В конце концов, истинно мужской смелости — отвечать за свои поступки — не хватает обоим “идеалам”. Мерич в указанной сцене откровенно трусит: “Я боюсь, что Анна Петровна меня здесь застанет…” Когда же он оказывается перед необходимостью решительного выбора и действия, то в его смятении видна всё та же трусость: “Впрочем, я не думал, что ты так привяжешься ко мне”; “Я люблю тебя, Мери! Я увлёкся, я не сообразил”; “Жениться я не могу на тебе, да и отец мой не позволит”.
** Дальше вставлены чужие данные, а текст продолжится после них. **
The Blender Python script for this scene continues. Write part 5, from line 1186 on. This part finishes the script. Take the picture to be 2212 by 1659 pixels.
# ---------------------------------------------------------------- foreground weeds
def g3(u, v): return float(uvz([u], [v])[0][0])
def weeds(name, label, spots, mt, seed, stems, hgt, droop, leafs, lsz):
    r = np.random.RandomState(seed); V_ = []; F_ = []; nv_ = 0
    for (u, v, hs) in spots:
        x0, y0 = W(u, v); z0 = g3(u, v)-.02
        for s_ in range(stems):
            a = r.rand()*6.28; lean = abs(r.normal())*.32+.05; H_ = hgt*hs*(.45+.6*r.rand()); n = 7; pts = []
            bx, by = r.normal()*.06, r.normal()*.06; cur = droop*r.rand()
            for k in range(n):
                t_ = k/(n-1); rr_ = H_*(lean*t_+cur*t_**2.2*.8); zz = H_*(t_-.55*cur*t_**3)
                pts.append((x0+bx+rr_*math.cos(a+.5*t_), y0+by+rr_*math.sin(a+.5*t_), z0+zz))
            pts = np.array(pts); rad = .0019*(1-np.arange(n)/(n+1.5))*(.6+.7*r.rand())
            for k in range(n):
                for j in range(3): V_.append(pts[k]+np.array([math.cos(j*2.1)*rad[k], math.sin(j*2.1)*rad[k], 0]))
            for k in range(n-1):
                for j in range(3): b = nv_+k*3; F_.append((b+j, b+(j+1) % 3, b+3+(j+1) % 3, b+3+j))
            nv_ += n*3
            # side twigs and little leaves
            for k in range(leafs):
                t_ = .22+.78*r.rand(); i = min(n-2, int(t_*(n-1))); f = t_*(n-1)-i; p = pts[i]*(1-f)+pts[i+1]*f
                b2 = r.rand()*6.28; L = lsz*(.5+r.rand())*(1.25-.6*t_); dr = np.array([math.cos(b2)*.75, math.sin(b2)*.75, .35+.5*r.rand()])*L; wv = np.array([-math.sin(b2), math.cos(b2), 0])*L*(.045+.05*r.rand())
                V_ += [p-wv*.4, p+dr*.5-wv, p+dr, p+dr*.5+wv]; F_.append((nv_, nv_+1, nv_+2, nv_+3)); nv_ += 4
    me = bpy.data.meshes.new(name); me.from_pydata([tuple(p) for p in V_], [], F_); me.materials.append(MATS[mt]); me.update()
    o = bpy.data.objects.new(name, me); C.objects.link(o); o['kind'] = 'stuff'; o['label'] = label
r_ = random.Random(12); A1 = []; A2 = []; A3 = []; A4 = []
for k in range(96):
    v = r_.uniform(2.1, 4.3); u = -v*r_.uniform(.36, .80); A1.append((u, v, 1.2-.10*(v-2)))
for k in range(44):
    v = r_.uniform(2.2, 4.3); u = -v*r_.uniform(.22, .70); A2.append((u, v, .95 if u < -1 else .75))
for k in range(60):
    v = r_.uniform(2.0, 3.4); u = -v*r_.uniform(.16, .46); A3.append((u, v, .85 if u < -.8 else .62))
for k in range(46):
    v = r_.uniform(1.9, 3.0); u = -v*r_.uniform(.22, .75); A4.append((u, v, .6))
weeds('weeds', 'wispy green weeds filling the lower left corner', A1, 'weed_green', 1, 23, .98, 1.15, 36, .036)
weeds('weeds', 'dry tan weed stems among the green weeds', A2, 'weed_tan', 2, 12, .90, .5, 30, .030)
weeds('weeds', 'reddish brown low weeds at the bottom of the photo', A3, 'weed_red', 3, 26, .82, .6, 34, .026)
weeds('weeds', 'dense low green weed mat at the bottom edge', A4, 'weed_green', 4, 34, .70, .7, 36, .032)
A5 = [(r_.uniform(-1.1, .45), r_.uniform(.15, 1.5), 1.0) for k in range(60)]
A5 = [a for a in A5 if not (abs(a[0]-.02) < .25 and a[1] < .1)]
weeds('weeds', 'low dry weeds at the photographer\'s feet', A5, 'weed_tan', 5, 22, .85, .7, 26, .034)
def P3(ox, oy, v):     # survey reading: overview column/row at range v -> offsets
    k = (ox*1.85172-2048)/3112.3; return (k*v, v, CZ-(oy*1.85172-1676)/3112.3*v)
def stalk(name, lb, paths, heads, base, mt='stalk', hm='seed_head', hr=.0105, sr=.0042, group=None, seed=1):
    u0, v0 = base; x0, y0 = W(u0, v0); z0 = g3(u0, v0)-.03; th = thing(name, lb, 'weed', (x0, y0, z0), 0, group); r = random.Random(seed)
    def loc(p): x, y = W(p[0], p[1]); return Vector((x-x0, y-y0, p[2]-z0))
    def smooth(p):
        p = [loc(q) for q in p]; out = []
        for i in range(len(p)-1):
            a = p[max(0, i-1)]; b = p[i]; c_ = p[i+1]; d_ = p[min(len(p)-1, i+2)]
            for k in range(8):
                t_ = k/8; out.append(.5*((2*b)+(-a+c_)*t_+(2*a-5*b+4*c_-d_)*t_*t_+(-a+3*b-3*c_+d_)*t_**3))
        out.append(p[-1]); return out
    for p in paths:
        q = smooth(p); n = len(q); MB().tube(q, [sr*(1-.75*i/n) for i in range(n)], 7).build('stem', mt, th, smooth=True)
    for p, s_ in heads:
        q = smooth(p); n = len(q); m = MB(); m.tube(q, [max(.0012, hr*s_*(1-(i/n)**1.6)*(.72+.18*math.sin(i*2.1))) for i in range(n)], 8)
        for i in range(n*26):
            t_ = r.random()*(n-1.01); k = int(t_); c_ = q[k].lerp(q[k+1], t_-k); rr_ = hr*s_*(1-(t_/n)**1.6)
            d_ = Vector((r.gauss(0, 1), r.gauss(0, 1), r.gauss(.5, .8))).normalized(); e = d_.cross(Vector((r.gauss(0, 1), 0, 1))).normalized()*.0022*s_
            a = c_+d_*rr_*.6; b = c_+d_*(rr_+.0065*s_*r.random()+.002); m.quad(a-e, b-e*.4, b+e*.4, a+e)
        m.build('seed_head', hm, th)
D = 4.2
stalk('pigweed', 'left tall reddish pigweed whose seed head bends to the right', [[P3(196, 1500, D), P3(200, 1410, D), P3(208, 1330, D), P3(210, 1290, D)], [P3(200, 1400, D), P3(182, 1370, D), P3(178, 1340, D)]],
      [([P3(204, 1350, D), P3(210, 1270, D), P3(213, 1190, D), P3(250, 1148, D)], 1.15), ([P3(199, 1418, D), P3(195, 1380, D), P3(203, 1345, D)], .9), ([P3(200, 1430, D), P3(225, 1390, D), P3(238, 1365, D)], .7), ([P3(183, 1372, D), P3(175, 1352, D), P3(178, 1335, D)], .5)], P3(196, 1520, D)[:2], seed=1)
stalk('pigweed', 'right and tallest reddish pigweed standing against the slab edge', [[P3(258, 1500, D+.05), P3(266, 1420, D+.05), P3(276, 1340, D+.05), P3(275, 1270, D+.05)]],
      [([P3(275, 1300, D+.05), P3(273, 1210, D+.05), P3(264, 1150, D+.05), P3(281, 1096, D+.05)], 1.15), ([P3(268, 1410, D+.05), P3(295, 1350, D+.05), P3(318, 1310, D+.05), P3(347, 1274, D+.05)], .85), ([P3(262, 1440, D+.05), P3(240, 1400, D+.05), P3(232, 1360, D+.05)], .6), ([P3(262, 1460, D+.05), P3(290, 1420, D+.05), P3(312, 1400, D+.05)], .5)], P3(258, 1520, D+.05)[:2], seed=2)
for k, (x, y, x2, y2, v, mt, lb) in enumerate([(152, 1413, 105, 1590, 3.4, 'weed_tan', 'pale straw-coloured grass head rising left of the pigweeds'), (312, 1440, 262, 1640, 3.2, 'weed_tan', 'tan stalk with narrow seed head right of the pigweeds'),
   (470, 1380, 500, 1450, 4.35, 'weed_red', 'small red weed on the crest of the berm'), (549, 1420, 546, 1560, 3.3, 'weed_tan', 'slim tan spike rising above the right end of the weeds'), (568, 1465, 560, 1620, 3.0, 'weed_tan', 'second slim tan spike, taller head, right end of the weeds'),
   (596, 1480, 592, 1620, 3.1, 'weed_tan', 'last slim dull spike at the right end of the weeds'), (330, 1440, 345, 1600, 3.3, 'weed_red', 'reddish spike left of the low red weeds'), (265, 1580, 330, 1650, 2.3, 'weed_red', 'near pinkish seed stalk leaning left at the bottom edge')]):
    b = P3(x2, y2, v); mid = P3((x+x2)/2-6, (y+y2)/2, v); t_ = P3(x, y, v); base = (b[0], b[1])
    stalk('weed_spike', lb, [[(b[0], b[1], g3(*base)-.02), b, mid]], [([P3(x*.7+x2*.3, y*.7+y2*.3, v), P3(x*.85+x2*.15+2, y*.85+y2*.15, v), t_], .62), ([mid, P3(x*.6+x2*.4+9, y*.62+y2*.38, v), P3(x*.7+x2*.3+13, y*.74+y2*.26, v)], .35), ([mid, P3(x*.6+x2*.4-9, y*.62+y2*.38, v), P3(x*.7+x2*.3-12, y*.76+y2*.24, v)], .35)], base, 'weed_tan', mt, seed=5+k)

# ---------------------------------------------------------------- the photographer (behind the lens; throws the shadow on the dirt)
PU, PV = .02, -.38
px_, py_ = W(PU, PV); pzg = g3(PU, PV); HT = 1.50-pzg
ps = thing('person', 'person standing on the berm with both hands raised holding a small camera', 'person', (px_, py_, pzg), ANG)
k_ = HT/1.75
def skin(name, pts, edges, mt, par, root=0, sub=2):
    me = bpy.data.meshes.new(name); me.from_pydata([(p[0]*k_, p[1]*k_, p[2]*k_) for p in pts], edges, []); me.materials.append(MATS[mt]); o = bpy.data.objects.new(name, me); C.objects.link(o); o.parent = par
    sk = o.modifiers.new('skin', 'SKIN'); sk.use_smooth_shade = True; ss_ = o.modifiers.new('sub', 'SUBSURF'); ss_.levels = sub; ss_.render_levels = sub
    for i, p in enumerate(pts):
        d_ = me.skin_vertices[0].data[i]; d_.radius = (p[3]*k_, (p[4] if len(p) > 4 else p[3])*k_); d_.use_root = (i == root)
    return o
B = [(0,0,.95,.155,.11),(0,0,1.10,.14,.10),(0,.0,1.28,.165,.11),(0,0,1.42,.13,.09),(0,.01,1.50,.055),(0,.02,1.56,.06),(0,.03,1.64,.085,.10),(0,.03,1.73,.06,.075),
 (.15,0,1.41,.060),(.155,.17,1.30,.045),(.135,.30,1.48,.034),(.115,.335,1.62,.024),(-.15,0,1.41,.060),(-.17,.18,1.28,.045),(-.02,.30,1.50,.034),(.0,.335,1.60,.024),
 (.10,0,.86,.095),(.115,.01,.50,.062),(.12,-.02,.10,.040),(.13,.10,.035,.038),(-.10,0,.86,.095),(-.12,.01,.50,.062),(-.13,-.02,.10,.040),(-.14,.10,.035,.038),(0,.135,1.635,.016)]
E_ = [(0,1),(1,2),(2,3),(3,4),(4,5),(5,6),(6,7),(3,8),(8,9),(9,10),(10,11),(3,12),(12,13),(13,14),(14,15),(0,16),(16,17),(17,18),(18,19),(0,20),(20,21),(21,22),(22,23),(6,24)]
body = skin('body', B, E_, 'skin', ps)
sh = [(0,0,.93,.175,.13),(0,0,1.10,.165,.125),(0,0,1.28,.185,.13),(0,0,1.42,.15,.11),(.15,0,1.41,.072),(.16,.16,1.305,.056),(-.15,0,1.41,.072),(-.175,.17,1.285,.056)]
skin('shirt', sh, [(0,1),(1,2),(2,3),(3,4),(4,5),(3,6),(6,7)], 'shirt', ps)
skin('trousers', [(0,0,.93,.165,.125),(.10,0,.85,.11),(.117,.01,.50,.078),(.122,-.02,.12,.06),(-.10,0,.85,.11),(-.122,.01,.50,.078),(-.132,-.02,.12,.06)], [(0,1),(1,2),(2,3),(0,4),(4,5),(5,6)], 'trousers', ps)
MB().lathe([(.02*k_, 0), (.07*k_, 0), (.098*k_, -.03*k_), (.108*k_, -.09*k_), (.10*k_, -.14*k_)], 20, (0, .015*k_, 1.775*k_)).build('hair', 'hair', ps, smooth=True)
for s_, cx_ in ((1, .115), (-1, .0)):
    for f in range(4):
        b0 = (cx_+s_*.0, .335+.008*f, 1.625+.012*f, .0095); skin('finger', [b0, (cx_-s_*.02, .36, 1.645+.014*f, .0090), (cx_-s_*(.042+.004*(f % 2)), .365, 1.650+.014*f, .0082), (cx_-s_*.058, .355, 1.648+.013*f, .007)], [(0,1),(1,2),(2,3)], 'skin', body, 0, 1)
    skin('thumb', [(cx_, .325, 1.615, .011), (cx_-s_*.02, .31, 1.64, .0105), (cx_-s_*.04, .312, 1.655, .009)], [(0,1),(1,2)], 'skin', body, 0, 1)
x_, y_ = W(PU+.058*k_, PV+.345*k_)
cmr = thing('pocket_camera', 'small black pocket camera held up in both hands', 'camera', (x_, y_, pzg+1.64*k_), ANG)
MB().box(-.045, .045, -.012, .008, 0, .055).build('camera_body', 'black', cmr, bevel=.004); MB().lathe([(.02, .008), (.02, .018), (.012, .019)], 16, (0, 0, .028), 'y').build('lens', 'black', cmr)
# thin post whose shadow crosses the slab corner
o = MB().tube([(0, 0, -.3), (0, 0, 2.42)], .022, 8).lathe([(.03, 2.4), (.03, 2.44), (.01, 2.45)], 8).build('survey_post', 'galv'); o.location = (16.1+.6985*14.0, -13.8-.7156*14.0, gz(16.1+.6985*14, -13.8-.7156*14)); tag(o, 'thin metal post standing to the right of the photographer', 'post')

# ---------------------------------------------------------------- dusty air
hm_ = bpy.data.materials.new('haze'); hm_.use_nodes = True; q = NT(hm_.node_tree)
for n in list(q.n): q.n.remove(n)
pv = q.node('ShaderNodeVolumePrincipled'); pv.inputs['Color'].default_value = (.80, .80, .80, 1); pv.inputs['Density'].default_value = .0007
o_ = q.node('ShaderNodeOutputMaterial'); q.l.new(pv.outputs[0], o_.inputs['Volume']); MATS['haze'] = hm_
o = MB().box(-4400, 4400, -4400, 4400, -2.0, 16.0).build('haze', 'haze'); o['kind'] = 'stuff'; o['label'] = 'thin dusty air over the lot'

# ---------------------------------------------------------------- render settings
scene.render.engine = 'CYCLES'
После заволжской прогулки Паратов не соглашается везти Ларису домой, пытаясь отослать её с Робинзоном. На все её требования: “Вы меня увезли, вы и должны привезти меня домой”; “Я должна или приехать с вами, или совсем не являться домой”; “У меня один жених: это вы”; “Я думала, что ваше слово искренне, что я его выстрадала”, — Паратов, уклоняясь, витийствует. Сергей Сергеевич желает, чтобы последнее слово разрыва прозвучало не из его уст, а из уст Ларисы Дмитриевны. Поэтому ответ его звучит в виде сложно закрученного риторического вопроса: “…Допускаете ли вы, что человек, скованный по руками и по ногам неразрывными цепями, может так увлечься, что забудет всё на свете, забудет и гнетущую его действительность, забудет и свои цепи?” А подводит итог столь же пустое риторическое восклицание, долженствующее оправдать его: “Разве я в состоянии был помнить что-нибудь!”